23 09 2011

The day was just about perfect. Turquoise sky. Mountains shining. Things thawing and growing so fast you could practically hear it. Light so clear you could *see* it – see the air, see the beauty of the world and everything and everyone in it.

It’s that day I keep going back to when I think about Cinch. And those lead me on to other days spent with him and all the others … and give me hope for all the days yet to spend.

They didn’t have Spook yet – wouldn’t for another few months. Just Cinch and Liberty, his first filly, and Gaia, stolen away in the winter. And them, surrogate sisters when wise mama Molly left her baby girl in the care of Bounce’s band when she laid her old bones down and returned to the basin.

I’ll have more later … photos through the years like I did for Twister.

For all of you who loved him so much … thank you. He’s carried always by your prayers.



6 responses

23 09 2011
Tami Lewis

Ironically Cinch is memorialized at the end of my book. Out of the hundreds of photos that I had to choose from, I chose one with Cinch and Twister because of the encounter we had with them. Words can’t completely describe a moment in time, etched forever in our memory.

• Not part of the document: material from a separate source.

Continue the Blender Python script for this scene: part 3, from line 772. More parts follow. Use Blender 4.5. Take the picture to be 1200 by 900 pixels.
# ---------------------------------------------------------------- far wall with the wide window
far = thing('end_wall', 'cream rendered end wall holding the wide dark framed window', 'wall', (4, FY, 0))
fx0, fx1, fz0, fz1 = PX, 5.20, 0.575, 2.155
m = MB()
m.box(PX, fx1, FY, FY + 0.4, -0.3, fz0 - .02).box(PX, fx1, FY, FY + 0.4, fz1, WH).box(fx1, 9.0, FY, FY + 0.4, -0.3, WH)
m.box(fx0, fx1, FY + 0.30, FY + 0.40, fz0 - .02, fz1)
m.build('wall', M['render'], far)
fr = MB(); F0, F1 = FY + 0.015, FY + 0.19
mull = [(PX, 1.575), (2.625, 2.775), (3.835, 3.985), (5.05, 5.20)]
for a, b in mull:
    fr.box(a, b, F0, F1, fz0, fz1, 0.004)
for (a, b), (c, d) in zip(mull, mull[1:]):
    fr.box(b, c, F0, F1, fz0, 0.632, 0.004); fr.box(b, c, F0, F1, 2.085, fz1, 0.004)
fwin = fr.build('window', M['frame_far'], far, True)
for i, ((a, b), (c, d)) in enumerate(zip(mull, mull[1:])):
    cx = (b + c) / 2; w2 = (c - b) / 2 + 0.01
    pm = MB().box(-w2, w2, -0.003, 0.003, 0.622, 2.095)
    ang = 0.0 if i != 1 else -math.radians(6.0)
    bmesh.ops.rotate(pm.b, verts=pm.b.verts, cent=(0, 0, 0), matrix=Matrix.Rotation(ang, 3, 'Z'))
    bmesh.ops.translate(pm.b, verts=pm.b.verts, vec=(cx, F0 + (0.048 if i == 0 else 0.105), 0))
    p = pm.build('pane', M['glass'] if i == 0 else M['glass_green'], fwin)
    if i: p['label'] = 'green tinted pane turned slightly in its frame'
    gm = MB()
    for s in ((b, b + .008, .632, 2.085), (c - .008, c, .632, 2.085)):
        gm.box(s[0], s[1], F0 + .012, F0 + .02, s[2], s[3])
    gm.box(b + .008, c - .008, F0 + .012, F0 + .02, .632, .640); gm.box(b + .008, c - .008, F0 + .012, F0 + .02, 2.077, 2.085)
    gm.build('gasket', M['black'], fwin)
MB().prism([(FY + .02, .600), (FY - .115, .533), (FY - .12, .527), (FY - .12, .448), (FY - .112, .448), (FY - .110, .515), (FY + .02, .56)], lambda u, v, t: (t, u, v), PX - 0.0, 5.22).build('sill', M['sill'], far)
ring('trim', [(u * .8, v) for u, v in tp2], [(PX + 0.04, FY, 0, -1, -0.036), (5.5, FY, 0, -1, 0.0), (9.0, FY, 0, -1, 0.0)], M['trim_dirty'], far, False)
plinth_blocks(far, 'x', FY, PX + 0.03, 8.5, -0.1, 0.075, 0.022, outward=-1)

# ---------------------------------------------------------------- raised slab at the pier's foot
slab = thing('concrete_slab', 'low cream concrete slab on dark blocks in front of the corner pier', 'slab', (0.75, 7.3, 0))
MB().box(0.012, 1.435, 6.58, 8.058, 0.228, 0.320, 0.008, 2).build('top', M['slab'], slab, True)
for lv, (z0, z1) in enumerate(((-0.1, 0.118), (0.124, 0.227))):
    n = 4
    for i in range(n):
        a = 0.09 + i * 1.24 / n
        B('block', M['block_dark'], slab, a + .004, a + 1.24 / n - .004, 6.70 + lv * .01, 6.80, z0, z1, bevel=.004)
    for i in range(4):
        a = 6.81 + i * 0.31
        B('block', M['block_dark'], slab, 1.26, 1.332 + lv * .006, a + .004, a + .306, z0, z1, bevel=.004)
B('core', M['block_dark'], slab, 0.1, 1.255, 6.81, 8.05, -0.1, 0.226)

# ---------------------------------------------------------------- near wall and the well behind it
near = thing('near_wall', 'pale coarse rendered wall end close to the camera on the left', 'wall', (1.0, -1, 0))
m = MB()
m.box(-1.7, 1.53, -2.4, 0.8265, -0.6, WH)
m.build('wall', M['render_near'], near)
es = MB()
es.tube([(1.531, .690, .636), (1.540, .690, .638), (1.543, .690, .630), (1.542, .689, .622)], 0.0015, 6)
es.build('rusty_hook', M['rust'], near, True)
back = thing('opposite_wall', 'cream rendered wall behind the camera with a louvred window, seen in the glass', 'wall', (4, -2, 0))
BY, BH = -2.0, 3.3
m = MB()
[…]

At the end of a beautiful Colorado summer day while watching horses travel to wild cat for water, Cinch and Traveler came galloping down the hill and turned toward us. As an observer of equine behavior I was taken back by this display of pure, wild playfulness and joy. I was thrilled that they found us to be no threat, of course because TJ is familiar to them, and engaged us in their lighthearted moment. Twister followed just behind Cinch as he galloped toward us and as if to say, “hello folks.” They turned sharply in front of us and raced up the hill with their powerful rear ends engaged.

The feeling I received from them was of pure joy. Cinch and Twister are etched in our hearts and it was almost as if they were sending the final message before we left the basin. My daughter, Laura, and I will honor their magnificence with this memory and my fantastic photos. When we received the news about Cinch, we were sad and emotional. Later, Laura shared a prayer with me that is so profound I wanted others to hear it. She said that she walked outside in the quiet of night and prayed for Cinch, his significance to the Basin and asked him to continue to watch over the Spring Creek Herd Management Area that was his home.

23 09 2011
Crystal Walker

I am so honored to have gotten to make a few trips to see Cinch and the others this year. I will miss him dearly.

23 09 2011

Wow. Those photos are stunning! What a gorgeous horse! He is the quintessential wild mustang. Those pics embody the nobility and spirit of everything the wild horse stands for. Kudos on your photograghy skills. RIP Cinch.

24 09 2011
Dr Jon-Michael Tucci

thanx, CJ – he sure was a babe magnet, & he’s really free, now – let’s hope he comes back to us all, in the form of inspirations to help us figure out how to get his range back for his progeny & band –
his legacy could be that his untimely death prompted us to make that happen
Blessings, for all you do,

24 09 2011
Caroline Kingsley-lewis

Cinch was a beautiful wild horse – my particular favorite – he had everything about him as a Mustang that I love – his freedom, his spirit and his magnificence. So shocked and deeply saddened to hear of his death.

24 09 2011
cat Kindsfather

Such a magnifient stallion. Sickend by his death, a wasteful atrocity, sinful thats all. More care should be taken in these operations with wild horses. Thank you for sharing his images & story. Deepest sympathies to all mourning his loss, especially those who followed him in the wild. There are no words to make it better. Well, no more roundups, hearing those words would certainly help.

See you on the other side Cinch. Run forever wild in spirit. You are missed & loved.